Boy meets Maria
Il y a foule lors la représentation du club du théâtre du lycée. À raison, Maria, une jeune recrue de la troupe, met le feu aux planches et illumine la scène par sa beauté et sa présence scénique. Comme pour de nombreux autres spectateurs, le sang de Taiga ne fait qu’un tour. Pour lui, c’est le coup de foudre et il court l’annoncer à celle qui a volé son cœur. C’est finalement la douche froide : Maria se révèle être un homme.
Dans cette société japonaise où l’homosexualité n’a pas encore sa place, il est difficile d’aller à l’encontre du courant. Qu’importe, Taiga ne se laisse pas écraser par les normes et les dires de ses camarades qui ne l’aident pas à assumer ses choix. Il aime Maria, ou du moins la personne qui se cache sous son costume. Il s’intéresse à elle. Les deux se rapprochent et révèlent leur passé compliqué. L’absence d’une mère et la lâcheté d’un père pour l’un, la pression familiale et l’abus pour l’autre. Présentant une dysphorie de genre, Maria ne se sent pas femme, mais ne s’assume pas homme non plus. Né avec un sexe masculin, sa famille l’a poussé à porter des robes et à être la bonne petite fille de la famille… Pas facile de trouver sa place dans ces conditions.
Interrogeant l’identité de genre, la mangaka va beaucoup plus loin avec Boy meets Maria. Son one-shot se construit autour de traumatismes d’enfances qui se répercutent chez des adolescents à l’aube de l’âge adulte. Tentant tant bien que mal de se dépêtrer de leur passé, Taiga et Maria s’entraident mutuellement vers le chemin de la résilience. C’est certes parfois raconté de manière un peu maladroite, mais ce sont des erreurs de jeunesse et surtout portées par de très bonnes intentions, donc facilement excusables. L’autrice emploie par exemple un excès de bonne humeur, cependant cela permet aussi au récit de respirer et d’éviter le pathos.
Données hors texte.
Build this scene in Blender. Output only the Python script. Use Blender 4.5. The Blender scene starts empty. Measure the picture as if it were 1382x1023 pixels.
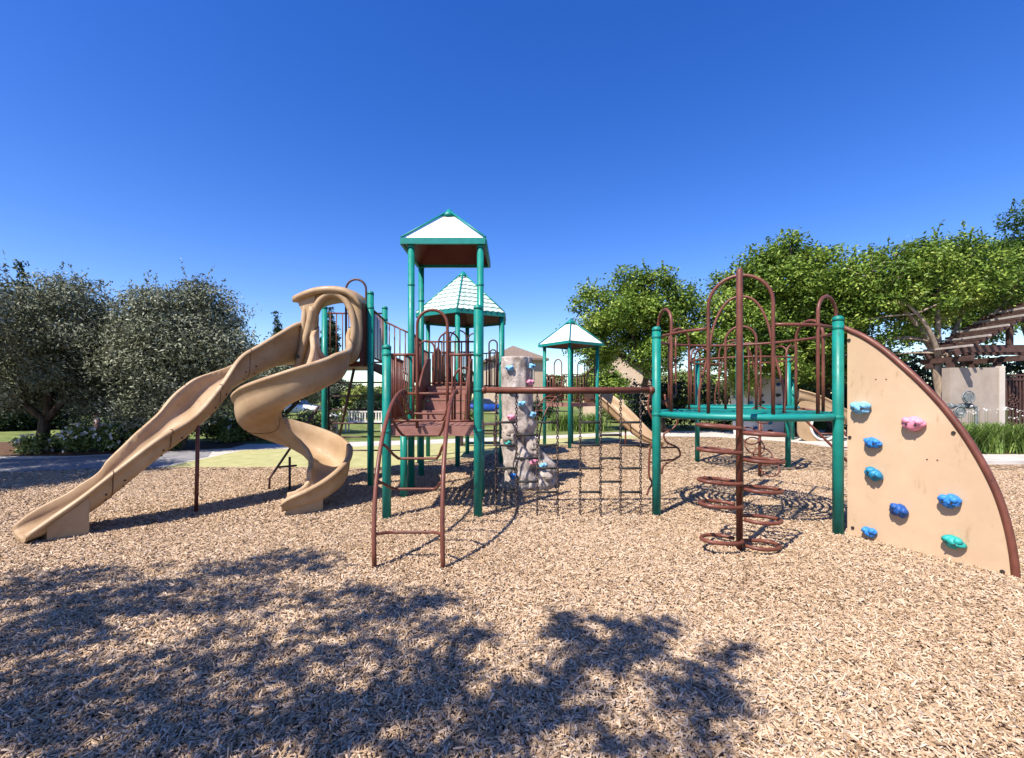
import bpy, math, random
import numpy as np
from mathutils import Vector, Matrix

# ------------------------------------------------------------------ camera, sky, sun, exposure
scene = bpy.context.scene
COL = scene.collection
F = 620.0            # focal length in photo pixels (photo is 1382 wide)
EYE = 1.7            # eye height, metres
HOR = 535.0          # horizon row in the photo
cam_d = bpy.data.cameras.new('camera')
cam = bpy.data.objects.new('camera', cam_d)
COL.objects.link(cam)
cam.location = (0, 0, EYE)
cam.rotation_euler = (math.radians(90), 0, 0)
cam_d.sensor_width = 36.0
cam_d.lens = 36.0 * F / 1382.0
cam_d.shift_y = (HOR - 511.5) / 1382.0
cam_d.clip_start = 0.05
cam_d.clip_end = 2000
scene.camera = cam

SUN_EL = math.radians(52.7)
SUN_H = Vector((-0.656, -0.754, 0)).normalized()      # horizontal direction towards the sun
sun_vec = SUN_H * math.cos(SUN_EL) + Vector((0, 0, math.sin(SUN_EL)))
sun_d = bpy.data.lights.new('sun', 'SUN')
sun_d.energy = 5.0
sun_d.angle = math.radians(0.5)
sun_d.color = (1.0, 0.93, 0.83)
sun = bpy.data.objects.new('sun', sun_d)
COL.objects.link(sun)
sun.rotation_euler = sun_vec.to_track_quat('Z', 'Y').to_euler()
sun.location = (-20, -20, 40)

world = bpy.data.worlds.new('World')
scene.world = world
world.use_nodes = True
wn = world.node_tree
wn.nodes.clear()
w_out = wn.nodes.new('ShaderNodeOutputWorld')
w_bg = wn.nodes.new('ShaderNodeBackground')
w_sky = wn.nodes.new('ShaderNodeTexSky')
w_sky.sky_type = 'NISHITA'
w_sky.sun_disc = False
w_sky.sun_elevation = SUN_EL
w_sky.sun_rotation = math.atan2(SUN_H.x, SUN_H.y)
w_sky.air_density = 1.0
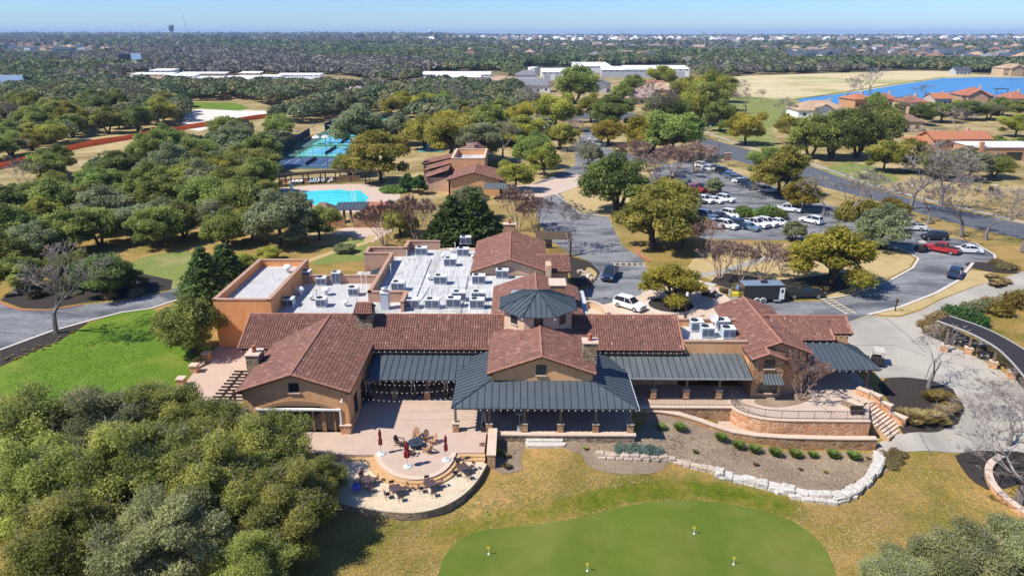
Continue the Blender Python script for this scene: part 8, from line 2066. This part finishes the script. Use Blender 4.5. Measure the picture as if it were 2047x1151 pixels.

Toute première bande dessinée de Peyo, une autrice décédée à seulement 23 ans, Boys meets Maria est à la fois une grande réussite et une déception. Une grande réussite pour un démarrage de carrière, car on est sur une œuvre solide à bien des niveaux. Une déception, car ce manga en augurait bien d’autres à venir de la part d’une artiste qui avait des choses à dire. D’autant plus qu’elle faisait déjà preuve d’une maturité graphique dont la modernité n’était pas formatée. Une sorte d’entre-deux élégant entre le trait de Mizu Sahara (My Girl, Le Chant des souliers rouges…) et la mouvance menée par Makoto Shinkai (réalisateurs de longs-métrages comme Your Name., Les Enfants du Temps…).